[Scripts that build scenes]

● ● ● ● ● ● ●

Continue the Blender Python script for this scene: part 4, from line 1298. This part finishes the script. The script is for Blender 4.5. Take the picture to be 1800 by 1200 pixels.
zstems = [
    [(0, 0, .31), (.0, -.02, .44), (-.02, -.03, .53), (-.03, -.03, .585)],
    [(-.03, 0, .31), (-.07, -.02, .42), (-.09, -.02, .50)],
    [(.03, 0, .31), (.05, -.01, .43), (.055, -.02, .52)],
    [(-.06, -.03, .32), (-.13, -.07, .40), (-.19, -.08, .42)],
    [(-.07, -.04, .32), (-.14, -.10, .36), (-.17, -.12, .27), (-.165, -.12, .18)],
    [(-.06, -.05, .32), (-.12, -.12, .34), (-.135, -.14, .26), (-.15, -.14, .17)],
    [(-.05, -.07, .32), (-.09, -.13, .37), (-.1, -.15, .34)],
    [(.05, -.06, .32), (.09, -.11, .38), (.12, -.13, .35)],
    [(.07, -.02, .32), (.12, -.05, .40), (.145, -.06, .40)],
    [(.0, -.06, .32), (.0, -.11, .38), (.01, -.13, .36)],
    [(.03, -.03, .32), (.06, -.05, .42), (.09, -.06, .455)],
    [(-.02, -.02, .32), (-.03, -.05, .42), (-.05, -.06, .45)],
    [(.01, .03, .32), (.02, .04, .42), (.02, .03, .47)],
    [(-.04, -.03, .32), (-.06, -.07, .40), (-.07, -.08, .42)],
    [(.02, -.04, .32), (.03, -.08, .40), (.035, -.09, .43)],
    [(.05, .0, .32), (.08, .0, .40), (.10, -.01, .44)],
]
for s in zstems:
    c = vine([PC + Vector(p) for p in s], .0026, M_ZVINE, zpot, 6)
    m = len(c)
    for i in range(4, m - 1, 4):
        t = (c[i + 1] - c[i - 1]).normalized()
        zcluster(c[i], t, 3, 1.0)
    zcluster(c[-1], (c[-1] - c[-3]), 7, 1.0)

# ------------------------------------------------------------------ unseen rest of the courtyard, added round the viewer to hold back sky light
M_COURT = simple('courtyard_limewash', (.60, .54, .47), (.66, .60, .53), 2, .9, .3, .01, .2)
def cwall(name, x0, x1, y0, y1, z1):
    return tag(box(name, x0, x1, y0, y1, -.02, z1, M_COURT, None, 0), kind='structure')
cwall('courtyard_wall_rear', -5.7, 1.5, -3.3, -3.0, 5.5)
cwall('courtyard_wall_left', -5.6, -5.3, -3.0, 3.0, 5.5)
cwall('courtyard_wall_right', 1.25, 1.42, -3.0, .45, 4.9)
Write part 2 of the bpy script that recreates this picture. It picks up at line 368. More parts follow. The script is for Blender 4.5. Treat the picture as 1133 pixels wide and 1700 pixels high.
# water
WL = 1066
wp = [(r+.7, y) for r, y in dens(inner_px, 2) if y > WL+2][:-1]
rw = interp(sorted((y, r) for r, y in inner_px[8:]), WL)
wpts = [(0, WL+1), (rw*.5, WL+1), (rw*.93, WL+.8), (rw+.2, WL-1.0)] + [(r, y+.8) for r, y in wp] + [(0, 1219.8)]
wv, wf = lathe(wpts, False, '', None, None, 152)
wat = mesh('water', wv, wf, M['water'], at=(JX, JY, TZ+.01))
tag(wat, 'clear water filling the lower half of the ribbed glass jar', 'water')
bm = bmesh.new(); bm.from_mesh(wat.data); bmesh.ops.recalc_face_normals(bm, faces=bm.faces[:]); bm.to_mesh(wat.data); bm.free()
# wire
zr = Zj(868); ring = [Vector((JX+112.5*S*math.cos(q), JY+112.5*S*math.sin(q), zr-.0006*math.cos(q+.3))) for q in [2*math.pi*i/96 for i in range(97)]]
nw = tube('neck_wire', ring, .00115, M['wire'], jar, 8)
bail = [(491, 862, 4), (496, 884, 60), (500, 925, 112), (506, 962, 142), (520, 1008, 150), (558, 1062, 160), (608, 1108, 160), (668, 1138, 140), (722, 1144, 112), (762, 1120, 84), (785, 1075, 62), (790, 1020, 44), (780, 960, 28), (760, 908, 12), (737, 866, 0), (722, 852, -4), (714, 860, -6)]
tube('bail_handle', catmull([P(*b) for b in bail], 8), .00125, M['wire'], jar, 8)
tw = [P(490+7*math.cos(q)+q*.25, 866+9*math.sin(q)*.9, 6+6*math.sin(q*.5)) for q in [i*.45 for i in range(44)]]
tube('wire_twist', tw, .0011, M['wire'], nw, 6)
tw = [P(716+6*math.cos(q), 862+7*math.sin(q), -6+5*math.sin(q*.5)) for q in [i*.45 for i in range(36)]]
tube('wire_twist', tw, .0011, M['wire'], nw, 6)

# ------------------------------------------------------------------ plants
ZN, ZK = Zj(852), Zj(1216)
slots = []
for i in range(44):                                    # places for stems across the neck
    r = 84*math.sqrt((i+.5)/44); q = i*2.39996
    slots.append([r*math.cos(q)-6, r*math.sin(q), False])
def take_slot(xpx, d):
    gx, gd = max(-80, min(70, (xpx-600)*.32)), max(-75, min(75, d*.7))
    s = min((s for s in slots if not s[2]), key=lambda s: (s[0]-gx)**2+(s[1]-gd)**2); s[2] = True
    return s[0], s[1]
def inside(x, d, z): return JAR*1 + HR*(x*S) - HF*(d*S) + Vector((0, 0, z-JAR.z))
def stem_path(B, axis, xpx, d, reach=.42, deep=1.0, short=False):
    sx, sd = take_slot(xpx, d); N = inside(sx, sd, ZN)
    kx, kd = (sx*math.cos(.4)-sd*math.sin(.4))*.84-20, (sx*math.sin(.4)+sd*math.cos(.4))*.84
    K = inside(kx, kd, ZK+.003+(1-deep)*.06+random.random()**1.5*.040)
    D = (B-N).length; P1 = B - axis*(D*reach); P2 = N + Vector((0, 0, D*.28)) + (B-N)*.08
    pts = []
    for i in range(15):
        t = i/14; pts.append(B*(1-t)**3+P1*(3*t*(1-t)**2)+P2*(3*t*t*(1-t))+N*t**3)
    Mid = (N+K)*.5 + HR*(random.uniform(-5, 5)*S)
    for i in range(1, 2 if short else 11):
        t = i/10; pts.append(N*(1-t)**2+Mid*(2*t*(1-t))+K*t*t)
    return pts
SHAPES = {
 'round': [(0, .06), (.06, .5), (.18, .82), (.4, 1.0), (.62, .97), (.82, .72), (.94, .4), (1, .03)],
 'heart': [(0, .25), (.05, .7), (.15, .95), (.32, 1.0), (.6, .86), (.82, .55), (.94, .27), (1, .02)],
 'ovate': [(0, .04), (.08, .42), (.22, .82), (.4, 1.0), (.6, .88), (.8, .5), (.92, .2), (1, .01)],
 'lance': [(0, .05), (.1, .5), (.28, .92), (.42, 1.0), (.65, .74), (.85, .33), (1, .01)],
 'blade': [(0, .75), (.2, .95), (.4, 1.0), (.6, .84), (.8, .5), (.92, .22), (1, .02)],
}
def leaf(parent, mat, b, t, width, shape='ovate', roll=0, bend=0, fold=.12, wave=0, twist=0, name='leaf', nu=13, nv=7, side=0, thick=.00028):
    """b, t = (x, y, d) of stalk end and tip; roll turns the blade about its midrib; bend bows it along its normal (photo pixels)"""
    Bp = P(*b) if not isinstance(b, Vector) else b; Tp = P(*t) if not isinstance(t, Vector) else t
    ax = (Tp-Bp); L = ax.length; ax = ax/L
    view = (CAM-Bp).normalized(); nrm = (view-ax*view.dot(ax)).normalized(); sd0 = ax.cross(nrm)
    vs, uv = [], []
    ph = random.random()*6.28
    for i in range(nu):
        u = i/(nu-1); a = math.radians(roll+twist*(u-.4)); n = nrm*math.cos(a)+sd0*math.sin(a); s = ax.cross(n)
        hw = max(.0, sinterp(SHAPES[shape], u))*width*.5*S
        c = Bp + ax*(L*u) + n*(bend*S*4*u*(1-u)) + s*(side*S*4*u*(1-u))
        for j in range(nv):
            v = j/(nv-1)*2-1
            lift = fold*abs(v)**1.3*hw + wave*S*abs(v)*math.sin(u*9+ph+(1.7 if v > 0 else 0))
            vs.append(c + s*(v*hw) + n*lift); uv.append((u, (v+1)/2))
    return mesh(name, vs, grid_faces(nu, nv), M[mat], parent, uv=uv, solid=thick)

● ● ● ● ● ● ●

Only lines holding the string "Blender" are wanted; gather each one from the entries above.

Continue the Blender Python script for this scene: part 4, from line 1298. This part finishes the script. The script is for Blender 4.5. Take the picture to be 1800 by 1200 pixels.
Write part 2 of the bpy script that recreates this picture. It picks up at line 368. More parts follow. The script is for Blender 4.5. Treat the picture as 1133 pixels wide and 1700 pixels high.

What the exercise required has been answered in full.